Todo objeto fabricado por el hombre es a la vez reflejo y condicionante de las características de su época. Toda cosa antigua que llegue a nuestras manos hoy es una especie de testigo de tiempos que no nos fue dado vivir, pero que nos llaman a través del tacto y la evocación estética. Me resulta entre mágico y angustiantemente apasionante intentar pensar en las palabras que habrán escrito estas plumas, los subidones de pulso que habrán presionado las cajas de esos relojes, las fiestas que habrán amenizado aquellos acetatos. El síndrome del Violín Rojo (cfr. con la peli canadiense) es un argumento bastante fuerte a favor de los usuarios anacrónicos, aunque no el único, ni –según yo- el más fuerte.

Hay un encanto especial en rehuir a los mandamientos contemporáneos de practicidad, inmediatez, pureza y definición. Los objetos antiguos y su uso en esta época son atractivos porque nos llevan, precisamente, al aprendizaje de todo aquello rechazado por el acelerón que es la vida moderna. Representan los males de los que los desarrollos tecnológicos de las últimas décadas han tratado de huir: la espera, la minuciosidad, la posibilidad de error, lo irreversible de las decisiones que uno toma con ellos.

No, no puedes regresar el contador de tu cámara y volver a sacar esa foto. No puedes ignorar tu reloj por días y esperar que siga avanzando, perfectamente, sin tu esfuerzo cotidiano. No puedes no voltear el acetato, ni abrir inmediatamente la carta que te enviaron esta mañana. No puedes hacer muchas cosas que la tecnología actual sí te permite, pero eso es justo lo que te hace apreciar las cosas que sí tienes; porque a cambio de la espera, el esfuerzo y la atención, tienes una foto que es el reflejo fiel de los juegos de la luz con lo que sea que haya pasado frente al lente, y un reloj que nunca necesitará una pila nueva, con un ritmo que te suena al de tu propio corazón. Tienes un disco con un sonido distintivo, y un pedazo de papel que tiene no sólo la tinta, sino la huella de las manos de quien te lo mandó.

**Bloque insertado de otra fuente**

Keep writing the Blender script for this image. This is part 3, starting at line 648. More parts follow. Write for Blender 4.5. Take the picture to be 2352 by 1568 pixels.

La incertidumbre y la dificultad también juegan en este sistema de buscar justo aquello de lo que la tecnología nos salva. Puede que tu carta llegue, puede que no; lo mismo que puede que tu reloj se pare un día de éstos. Toda foto, igualmente, es en su estilo un salto de fe. Seres contreras pero al final muy predecibles, nos gusta lo difícil, lo que toma su tiempo y se hace el interesante. Es como estar apostando todo el rato y, si sale, alegrarnos como niños chicos por el milagro.

Eso de dejarse ganar por el lado oscuro es siempre una gran tentación; y cuando en esa sombra están todos los desplazados de la modernidad brillante y acelerada, cuya falibilidad no deja de ser contrastada todos los días, entonces el encuentro se vuelve adictivo. Debería, creo ahora, volver a contemplar las gotas de tinta en el agua, para escribir como si no hubiera tiempo ni prisa. Pero creo que primero voy y termino el libro de Marketing.